Через воображение, благодаря тонким нюансам действия нереального мы входим в мир доверия, мир доверчивого бытия, собственный мир грезы. Дальше мы приведем немало примеров таких космических грез, соединяющих человека, который мечтает, с его миром. Это объединение – идеальный объект для феноменологического исследования. Познание реального мира потребовало бы сложных феноменологических изысканий. Вымышленные миры, миры дневных грез в состоянии бодрствования поддаются поистине элементарной феноменологии. Именно это рассуждение привело нас к мысли о том, что феноменологию следует изучать с помощью грезы.
Космическая греза в интересующем нас контексте – это феномен одиночества, явление, коренящееся в душе грезящего. Для того чтобы прижиться и начать расти, ей не нужно безлюдное пространство. Достаточно повода – не причины – и вот мы уже оказываемся в «ситуации одиночества», в состоянии мечтательного уединения. В таком состоянии воспоминания сами по себе складываются в картины, где декорации важнее, чем драматический сюжет. Грустные воспоминания по крайней мере обретают покой меланхолии. И в этом – еще одно отличие грезы от сна. Во сне продолжают кипеть тяжелые дневные страсти. Одиночество ночного сна всегда таит что-то враждебное, чужеродное.
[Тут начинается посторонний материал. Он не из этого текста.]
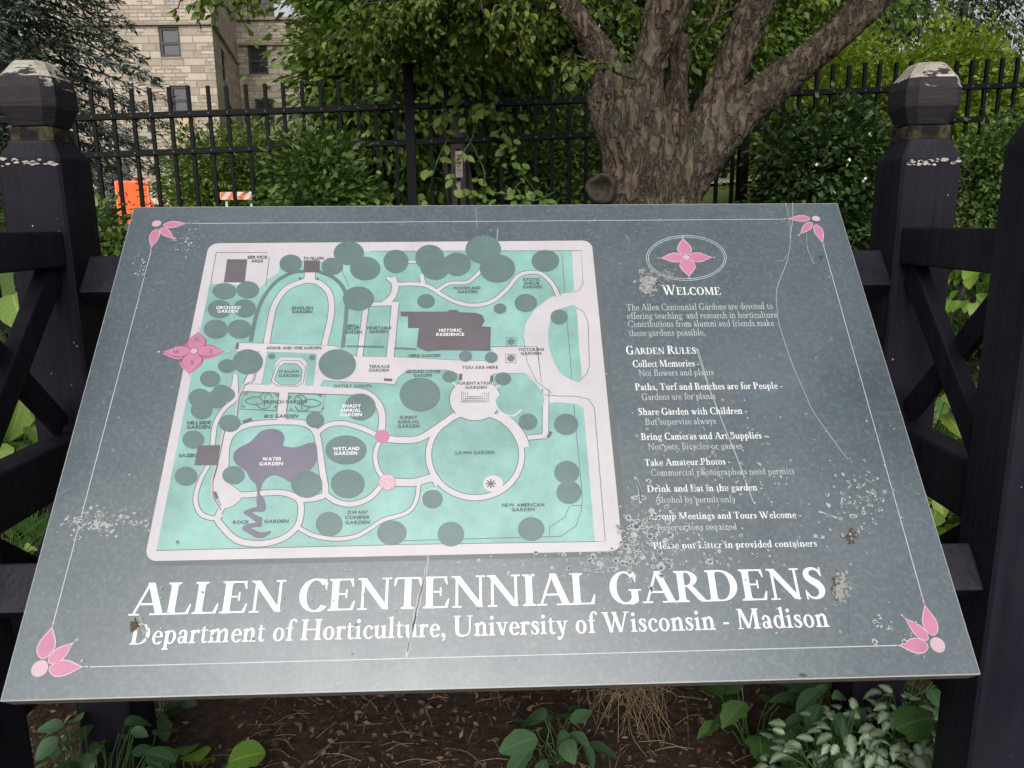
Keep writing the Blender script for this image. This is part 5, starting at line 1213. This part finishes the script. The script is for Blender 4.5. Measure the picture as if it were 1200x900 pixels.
# weathering: lichen rings, scratches, a crack, droppings
lr, lc, ls = Flat(.0014), Flat(.012), Flat(.0024); lr.step = lc.step = 1.2e-6
def spots(px, py, sx, sy, n, r0, r1, core=.35):
    for _ in range(n):
        x, y = px + rng.normal() * sx, py + rng.normal() * sy; c = B(x, y)
        if not (0.01 < c[0] < BW - .01 and -BH + .01 < c[1] < -.01): continue
        if B(246, 284)[0] < c[0] < B(712, 470)[0] - .004 and c[1] > B(450, 652)[1] and rng.random() > .04: continue
        r = rng.uniform(r0, r1) * rng.uniform(.5, 1); e = rng.uniform(.65, 1.2); n_ = 12 if r > .002 else 7
        on = B(246, 284)[0] < c[0] < B(726, 600)[0] and B(450, 655)[1] < c[1] < B(450, 284)[1]
        zk = lr.z; lr.z += .0010 if on else 0
        lr.disc(c, r, r * e, n_, rng.uniform(0, 3), .16); lr.z = zk + lr.step; lc.z = lr.z + (.0010 if on else 0) + 2e-5
        if r > .0017 and rng.random() < core * 2: lc.disc(c + rng.normal(size=2) * r * .1, r * rng.uniform(.45, .75), r * e * rng.uniform(.45, .7), 9, 0, .2)
spots(745, 632, 24, 22, 170, .0013, .0055, .45); spots(700, 657, 50, 8, 70, .0013, .0045, .45); spots(640, 664, 60, 6, 30, .001, .0035)
spots(112, 612, 22, 9, 120, .001, .0034, .25); spots(170, 610, 26, 8, 25, .001, .003); spots(835, 560, 55, 45, 170, .0008, .0030, .4); spots(820, 640, 60, 18, 70, .001, .0035, .4)
spots(1008, 588, 16, 18, 80, .001, .004, .45); spots(990, 570, 40, 40, 50, .0008, .003); spots(1040, 735, 14, 12, 12, .0015, .004, .5); spots(600, 700, 320, 60, 150, .0006, .0026, .4)
spots(690, 262, 70, 10, 60, .0005, .0016, 0); spots(560, 260, 90, 12, 30, .0004, .0012, 0); spots(880, 300, 70, 40, 40, .0004, .0013, 0); spots(220, 285, 8, 14, 40, .0005, .0022, 0); spots(165, 318, 5, 6, 25, .0006, .0024, 0); spots(330, 260, 60, 14, 20, .0004, .0012, 0); spots(120, 500, 30, 90, 30, .0004, .0016, 0); spots(450, 470, 180, 120, 80, .0006, .0018, .5)
def scratch(pts, w, fl=ls, sm=4, jag=.5):
    P = [B(x + rng.normal() * jag, y + rng.normal() * jag) for x, y in pts]; fl.line(P, w, False, sm)
zr = lambda pts: [(700 + x * K, 230 + y * K) for x, y in pts]; zs = lambda pts: [(700 + x * K, 440 + y * K) for x, y in pts]
scratch(zr([(865, 30), (878, 90), (885, 180), (868, 290), (838, 380), (825, 440), (830, 560), (845, 630), (868, 700), (900, 790), (955, 905)]) + zs([(985, 160), (1060, 270), (1150, 385)]), .0010)
scratch(zr([(893, 32), (895, 110), (886, 190)]), .0012); scratch(zr([(960, 170), (965, 240), (995, 310)]), .0008); scratch(zr([(872, 270), (850, 295), (815, 300)]), .0007)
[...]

Это одиночество – не вполне наше.
Космические грезы уводят нас прочь от мечтаний о будущем. Они дают нам место в мире, а не в обществе. В космической грезе есть некое равновесие, спокойствие. Она помогает нам спрятаться от времени. Греза – это состояние. Заглянем в самую суть грезы: это – состояние души. В одной из предыдущих книг мы говорили, что поэзия дает нам материал для феноменологии души. Вся душа поэта раскрывается в его поэтической вселенной.
Выстраивать системы, проводить различные опыты, чтобы понять, как устроен мир, – задача разума. Уму пристало терпение, чтобы усвоить всё накопленное в прошлом знание. Прошлое души так далеко! Душа не живет по правилам времени. Она находит покой во вселенных, созданных грезой.
Полагаем, мы можем показать, что космические образы принадлежат душе, одинокой душе – душе, где рождается любое одиночество. Идеи оттачиваются и множатся в занятиях ума. Образы, во всем их великолепии, воплощают очень простое единение душ. Следовало бы составить два словаря: для изучения языка знаний и языка поэзии. Но эти словари не связаны между собой. Ни один словарь не помог бы в переводе с одного языка на другой. И язык поэтов возможно изучать лишь непосредственно, точно так же как язык душ.